In the United States, factory farms—also known as “concentrated animal feeding operations,” or CAFOs—have been around for decades. While they enable the cheap meat that many Americans take for granted, they also receive criticism for their effects on the environment, animal welfare, human health, and rural communities.
In the U.K., however, the largest factory farms are a newer phenomenon. Last month, the U.K.-based Bureau of Investigative Journalism (BIJ) published a series of in-depth articles called “The Rise of the ‘Megafarm’: How British Meat Is Made,” which uncovered the rapid growth of British intensive farms over the past 15 years.
There are currently almost 800 U.S.-style “megafarms” in the U.K., and since 2011, the number of intensive pig and poultry farms has increased by 26 percent, the investigation revealed. The largest farms hold more than a million chickens, 20,000 pigs, or 2,000 dairy cows. (Poultry is by far the biggest sector, comprising 86 percent of the permit-holding intensive operations.)
During the process of reporting the stories, the journalists gained access to at least one poultry megafarm where they were able to document their visit with photos—a rare occurrence in the U.S., where farms are generally closed to the press. In some states, in fact, ag-gag laws aim to prevent employees, undercover or otherwise, from documenting factory farm operations without their employers’ consent.
Civil Eats spoke with BIJ reporters Andrew Wasley and Madlen Davies to learn more about the state of industrial-scale agriculture in the U.K. and how the U.S. version of the practice has shaped its evolution.
What did the areas where intensive animal farming look like before they moved in, and what does it look like now?
Madlen Davies: It hasn’t gone from a green-and-pleasant land to an industrialist state. But they are quite visible, often from roads and railway lines, and lots of local residents are angry that so many have been allowed to be erected in a short period of time.
There are different opinions about them. Cargill is the biggest employer in the area. It brings a lot of jobs. But it’s an area of outstanding natural beauty. Groups representing people who have had broiler sheds erected near their houses feel it’s a blight on the countryside.
Intensive pig and poultry farming in the U.K. have grown 26 percent since 2011. What are the factors that have led to this growth?
Davies: In the 1950s, chicken was quite expensive. Most people only ate it about once a week. Then a company called Buxton Chickens imported factory-farming models from America, and the first fast-processing poultry unit was opened in Aldershot [a town in England]. Once those U.S.-style, intensive models were imported, farmers were able to create more crops, and that drove down the price quite a lot. That increased demand.
There were also lots of government campaigns in the ’70s and ’80s advising people to cut down on red meats that were considered fatty. Chicken, on the other hand, was considered a lean meat.
Andrew Wasley: Poultry is now Britain’s most popular meat. It’s absolutely everywhere. The sector is expanding year-on-year. Ultimately, [the proliferation of megafarms] is being driven by consumer demand.
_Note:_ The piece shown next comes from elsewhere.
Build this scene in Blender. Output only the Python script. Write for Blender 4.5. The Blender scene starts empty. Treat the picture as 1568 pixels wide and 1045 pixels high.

How hard was it to get access to farms? Did you find the industry to be secretive and hard to penetrate?
Davies: The British Poultry Council is very forthcoming and wanted to speak to us and was very helpful. We did approach quite a few dairies and asked to visit them, and none of them got back to us. Richard Williams [who appears in the story]—we asked to visit his farm because we had interviewed a neighbor of his who’s very angry and made a whole lot of statements about what it was like to live next to a farm. When I contacted him for his reply to those statements, he invited us there.
Wasley: We did try to approach this in a very even-handed, data-led way. It was driven by the figures that we’d obtained. We gave a lot of space to the farming industry for their viewpoint. It wasn’t a welfare scandal or food safety scandal, and I think the industry recognized that.
When you went to Richard Williams’ Penhros Farm, you saw windows and hay bales and wooden perches, and Williams said the birds got enrichments, daylight, and fresh air. He also said he never used antibiotics. Was that farm an anomaly or the norm for the industry?
Davies: That farm adhered to the Red Tractor Assurance Scheme that requires slightly better welfare conditions than the law. It’s a voluntary scheme, but a really high percentage of poultry producers adhere to it. The amount of chickens per square meter [there] was slightly fewer than the E.U. law requires.